Be careful: integration ratios are just ratios, not the actual number of protons. Use the molecular formula to scale the ratios into actual numbers in each environment.
¹H NMR Spin-Spin Coupling (n+1 rule)
Hydrogens bonded to adjacent, non-equivalent carbon atoms cause peaks to split. The number of hydrogens on adjacent carbons determines how many times the peak is split, following the n+1 rule.
Example Ethanol in ¹H NMR
CH3 group shows a triplet (next to CH2).
CH2 group shows a quartet (next to CH3).
OH appears as a singlet (no splitting).
Deuterated Solvents
For H-NMR, samples must be dissolved in deuterated solvents (contain only isotopes 2H that don’t have an overall spin) or solvents that have no hydrogens in, such as tetrachloromethane, CCl4.
Why not just use normal solvents like H₂O or CHCl₃?
- Protonated solvents interfere with the ¹H NMR signal.
- Deuterated solvents contain deuterium (²H), which does not show up in ¹H NMR.
Identifying O–H and N–H Protons with D₂O Exchange
D2O (deuterated water) contains ²H isotopes of hydrogen, which do not appear in ¹H NMR spectra.

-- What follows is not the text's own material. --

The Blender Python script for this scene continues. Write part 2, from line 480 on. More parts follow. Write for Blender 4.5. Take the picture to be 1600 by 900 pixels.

If a sample contains O-H or N-H bonds and is dissolved in a D2O solvent, the H in the O-H bond will be exchanged with deuterium atoms from the D2O. Because the deuterium doesn’t show on a NMR spectra, no peak will appear for the O-H or N-H environment now.
To confirm O-H environments in a compound, we can run an NMR without D2O and then repeat with D2O as the solvent. If any peaks in the spectra disappear, we know they must be O-H groups.
The O–H or N–H protons are replaced with deuterium, and the corresponding peak disappears from the spectrum.
Summary
- NMR identifies molecular structures by detecting nuclei in magnetic fields.
- 13C NMR gives the number of carbon environments, 1H NMR gives hydrogen environments with splitting and integration.
- Chemical shift values depend on surrounding atoms and electronegativity.
- TMS is used as a standard peak at 0 ppm.
- Integration shows proton ratios, and splitting follows the n+1 rule.
- Deuterated solvents avoid solvent peaks.
- D2O exchange helps confirm O–H and N–H protons as peaks (those peaks disappear when NMR is re-run in D2O).